How many lines of the data hold the word "scene"? State the number and nothing else.

::::::::::

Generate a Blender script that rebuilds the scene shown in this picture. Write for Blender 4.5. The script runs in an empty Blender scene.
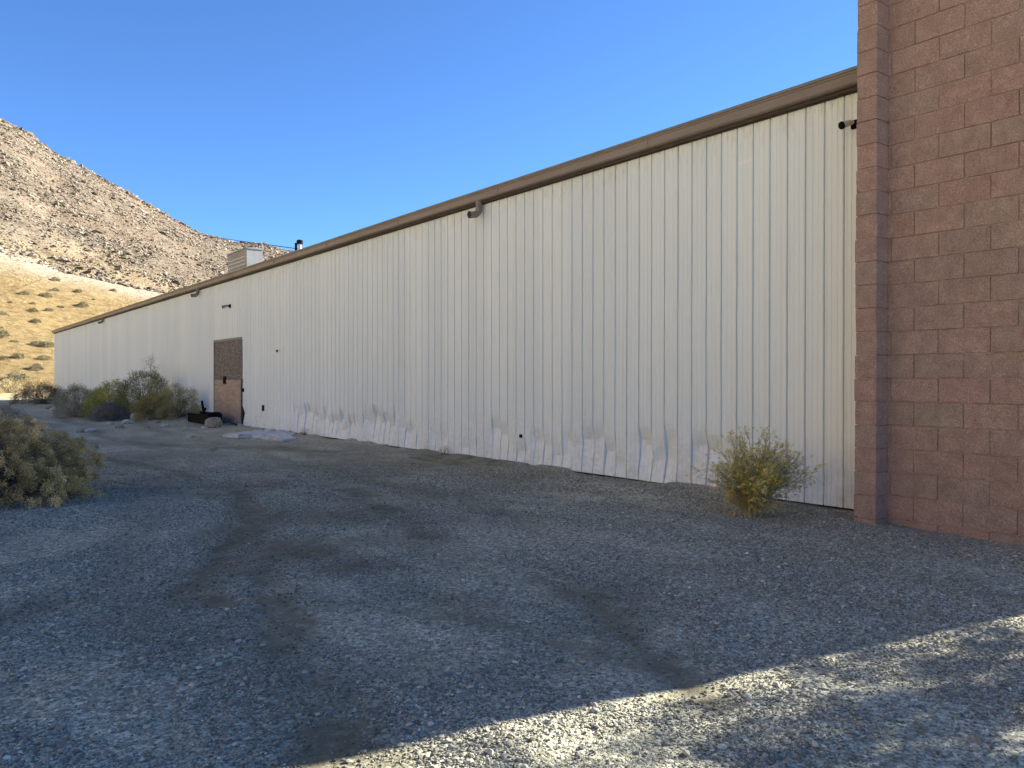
import bpy, math, numpy as np
from mathutils import Vector
rng = np.random.default_rng(7)
sc = bpy.context.scene
COL = sc.collection
F = 780.0; TH = math.radians(37.9); ST, CT = math.sin(TH), math.cos(TH); EYE = 1.30
HOR = 379.0
WX = 7.27                      # plane of the metal wall
WY0, WY1 = 3.5, 55.1           # near and far end of the metal wall
SUN_AZ = np.array([0.9775, -0.211]); SUN_EL = math.radians(25)

def gp(px, py, h=0.0):
    """ground point seen at a photo position, used only to measure the place"""
    d = (EYE - h) * F / (py - HOR); l = (px - 512) / F * d
    return (l * CT + d * ST, -l * ST + d * CT)
def wy(px, X=WX):
    z = F * X / CT / (px + 95.0)
    return (z - X * ST) / CT

# ---------------------------------------------------------------- noise
def _hash(ix, iy, s):
    n = (ix.astype(np.int64) * 374761393 + iy.astype(np.int64) * 668265263 + s * 974634777) & 0x7fffffff
    n = ((n ^ (n >> 13)) * 1274126177) & 0x7fffffff
    n = n ^ (n >> 16)
    return (n & 0xffff) / 65535.0
def vnoise(x, y, s=0):
    x = np.asarray(x, float); y = np.asarray(y, float)
    ix = np.floor(x); iy = np.floor(y); fx = x - ix; fy = y - iy
    fx = fx * fx * (3 - 2 * fx); fy = fy * fy * (3 - 2 * fy)
    a = _hash(ix, iy, s); b = _hash(ix + 1, iy, s); c = _hash(ix, iy + 1, s); d = _hash(ix + 1, iy + 1, s)
    return (a * (1 - fx) + b * fx) * (1 - fy) + (c * (1 - fx) + d * fx) * fy
def fbm(x, y, s=0, o=4):
    v = 0; a = 0.5; t = 0
    for k in range(o):
        v = v + a * vnoise(np.asarray(x) * 2 ** k + 17.3 * k, np.asarray(y) * 2 ** k - 9.1 * k, s + k); t += a; a *= .5
    return v / t
def sstep(a, b, x):
    t = np.clip((np.asarray(x, float) - a) / (b - a), 0, 1); return t * t * (3 - 2 * t)

# ---------------------------------------------------------------- object helpers
def tag(o, label=None, cat=None, group=None, kind=None):
    if label: o['label'] = label
    if cat: o['category'] = cat
    if group: o['group'] = group
    if kind: o['kind'] = kind
    return o
def empty(name, loc=(0, 0, 0), rz=0):
    o = bpy.data.objects.new(name, None); COL.objects.link(o); o.location = loc; o.rotation_euler = (0, 0, rz)
    o.empty_display_size = .1
    return o
def link(name, me, mat, parent=None):
    o = bpy.data.objects.new(name, me); COL.objects.link(o)
    if mat: me.materials.append(mat)
    if parent: o.parent = parent
    return o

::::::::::

Response: 2